KdV on an incoming tide

TL;DR

This paper proves global well-posedness of the KdV equation for initial data with step-like asymptotics plus low-regularity perturbations, extending previous results and providing new proofs for classical theorems.

Contribution

It introduces a general well-posedness framework for KdV with exotic spatial asymptotics and establishes global solutions for step-like initial data with low regularity.

Findings

Global well-posedness for step-like initial data plus $H^{-1}$ perturbations.

New proof of the Bona--Smith theorem using low-regularity methods.

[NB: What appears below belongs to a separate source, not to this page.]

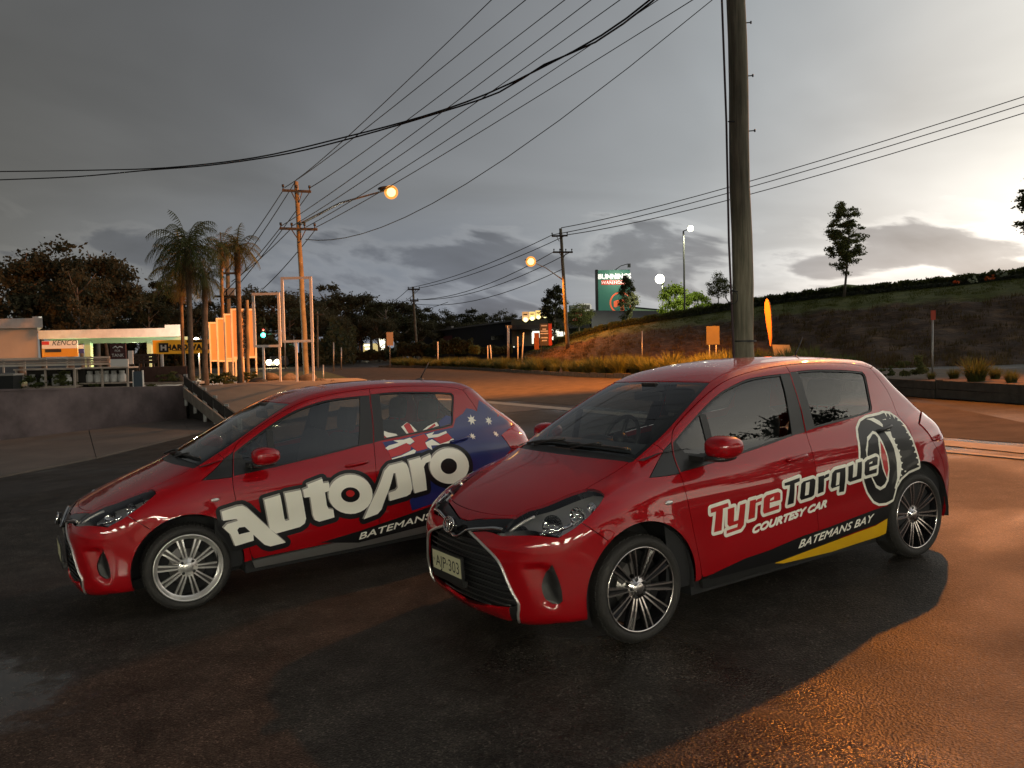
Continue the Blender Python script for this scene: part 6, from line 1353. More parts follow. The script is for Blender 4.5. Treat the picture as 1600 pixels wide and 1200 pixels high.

Extension of well-posedness results to exotic spatial asymptotics.

Abstract

Given smooth step-like initial data $V(0,x)$ on the real line, we show that the Korteweg--de Vries equation is globally well-posed for initial data $u(0,x) \in V(0,x) + H^{-1}(\mathbb{R})$. The proof uses our general well-posedness result for exotic spatial asymptotics. As a prerequisite, we show that KdV is globally well-posed for $H^3(\mathbb{R})$ perturbations of step-like initial data. In the case $V \equiv 0$, we obtain a new proof of the Bona--Smith theorem using the low-regularity methods that established the sharp well-posedness of KdV in $H^{-1}$.